Reproduce exactly, with no pictures, each line from the opening of the material down through the line containing "scatter('loose_gravel',pts,rt,sc,pv,ix,'loose grey granite".

Begin DATASET CONTENT

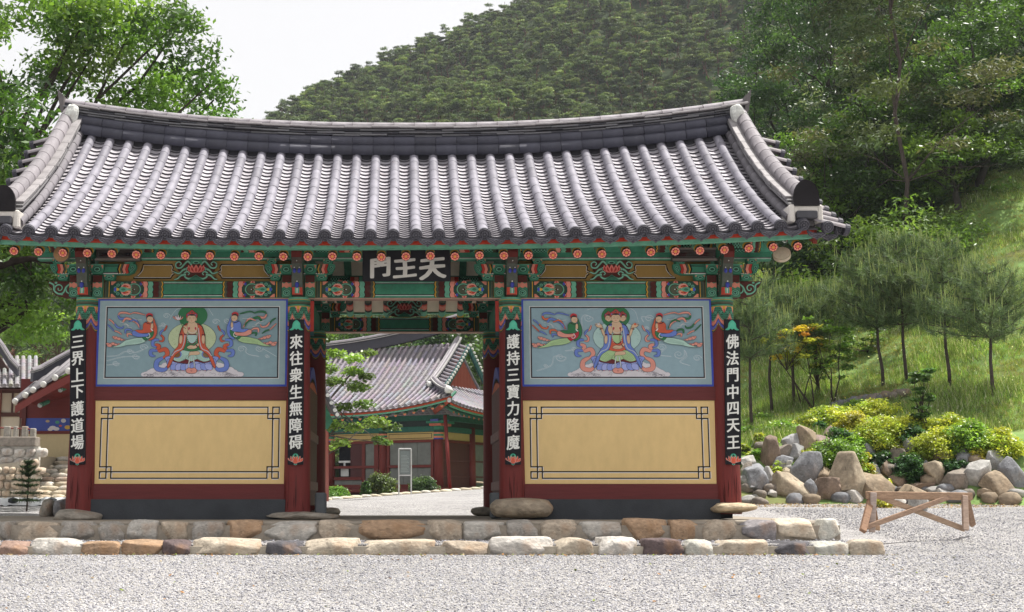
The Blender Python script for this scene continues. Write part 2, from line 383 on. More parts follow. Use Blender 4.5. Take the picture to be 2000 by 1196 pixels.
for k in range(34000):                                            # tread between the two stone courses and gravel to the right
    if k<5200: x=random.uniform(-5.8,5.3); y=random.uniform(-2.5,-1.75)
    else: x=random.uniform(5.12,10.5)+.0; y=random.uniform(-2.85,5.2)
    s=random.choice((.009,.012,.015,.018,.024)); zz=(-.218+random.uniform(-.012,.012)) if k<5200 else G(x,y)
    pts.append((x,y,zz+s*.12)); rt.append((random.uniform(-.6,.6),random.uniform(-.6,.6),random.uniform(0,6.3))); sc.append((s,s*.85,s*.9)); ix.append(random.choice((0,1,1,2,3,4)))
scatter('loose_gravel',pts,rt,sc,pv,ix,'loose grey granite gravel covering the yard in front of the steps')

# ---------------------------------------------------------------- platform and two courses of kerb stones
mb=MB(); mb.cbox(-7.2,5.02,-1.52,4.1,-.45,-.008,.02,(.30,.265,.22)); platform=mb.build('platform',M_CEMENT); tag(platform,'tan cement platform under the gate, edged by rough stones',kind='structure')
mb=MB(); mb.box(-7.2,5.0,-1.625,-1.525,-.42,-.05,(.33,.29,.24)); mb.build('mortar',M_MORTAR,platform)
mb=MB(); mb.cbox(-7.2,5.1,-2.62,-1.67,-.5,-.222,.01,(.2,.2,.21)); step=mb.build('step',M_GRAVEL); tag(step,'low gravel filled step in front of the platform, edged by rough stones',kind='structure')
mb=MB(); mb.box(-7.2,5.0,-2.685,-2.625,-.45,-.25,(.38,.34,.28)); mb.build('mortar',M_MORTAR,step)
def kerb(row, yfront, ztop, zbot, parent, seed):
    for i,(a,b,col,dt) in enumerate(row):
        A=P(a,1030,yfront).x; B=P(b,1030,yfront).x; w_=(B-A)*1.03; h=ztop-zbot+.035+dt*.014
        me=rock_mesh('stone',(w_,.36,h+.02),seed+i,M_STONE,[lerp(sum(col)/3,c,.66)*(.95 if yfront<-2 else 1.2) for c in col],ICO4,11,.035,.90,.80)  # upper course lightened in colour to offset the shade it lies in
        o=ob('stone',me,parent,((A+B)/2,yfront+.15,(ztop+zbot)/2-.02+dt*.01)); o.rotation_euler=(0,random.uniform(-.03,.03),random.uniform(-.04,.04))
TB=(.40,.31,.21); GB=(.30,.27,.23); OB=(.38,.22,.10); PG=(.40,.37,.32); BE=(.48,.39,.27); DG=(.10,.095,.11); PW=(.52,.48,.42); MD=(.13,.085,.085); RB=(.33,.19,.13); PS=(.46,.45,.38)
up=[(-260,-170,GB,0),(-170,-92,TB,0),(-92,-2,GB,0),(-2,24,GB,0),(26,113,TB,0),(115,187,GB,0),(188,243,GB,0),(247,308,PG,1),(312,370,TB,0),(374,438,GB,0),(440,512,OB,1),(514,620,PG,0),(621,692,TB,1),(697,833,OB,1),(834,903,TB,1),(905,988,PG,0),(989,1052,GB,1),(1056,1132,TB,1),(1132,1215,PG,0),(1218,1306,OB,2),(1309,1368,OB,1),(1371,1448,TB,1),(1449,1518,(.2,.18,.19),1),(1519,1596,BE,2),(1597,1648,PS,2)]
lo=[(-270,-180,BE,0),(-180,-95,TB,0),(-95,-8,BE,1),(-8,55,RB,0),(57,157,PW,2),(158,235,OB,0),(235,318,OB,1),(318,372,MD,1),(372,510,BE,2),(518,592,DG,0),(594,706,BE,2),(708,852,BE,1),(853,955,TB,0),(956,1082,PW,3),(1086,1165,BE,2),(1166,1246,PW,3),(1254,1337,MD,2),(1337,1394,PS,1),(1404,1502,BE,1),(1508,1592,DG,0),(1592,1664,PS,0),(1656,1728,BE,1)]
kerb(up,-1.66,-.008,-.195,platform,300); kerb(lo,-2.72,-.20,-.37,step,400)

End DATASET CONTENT

EXERCISE OUTPUT:
The Blender Python script for this scene continues. Write part 2, from line 383 on. More parts follow. Use Blender 4.5. Take the picture to be 2000 by 1196 pixels.
for k in range(34000):                                            # tread between the two stone courses and gravel to the right
    if k<5200: x=random.uniform(-5.8,5.3); y=random.uniform(-2.5,-1.75)
    else: x=random.uniform(5.12,10.5)+.0; y=random.uniform(-2.85,5.2)
    s=random.choice((.009,.012,.015,.018,.024)); zz=(-.218+random.uniform(-.012,.012)) if k<5200 else G(x,y)
    pts.append((x,y,zz+s*.12)); rt.append((random.uniform(-.6,.6),random.uniform(-.6,.6),random.uniform(0,6.3))); sc.append((s,s*.85,s*.9)); ix.append(random.choice((0,1,1,2,3,4)))
scatter('loose_gravel',pts,rt,sc,pv,ix,'loose grey granite gravel covering the yard in front of the steps')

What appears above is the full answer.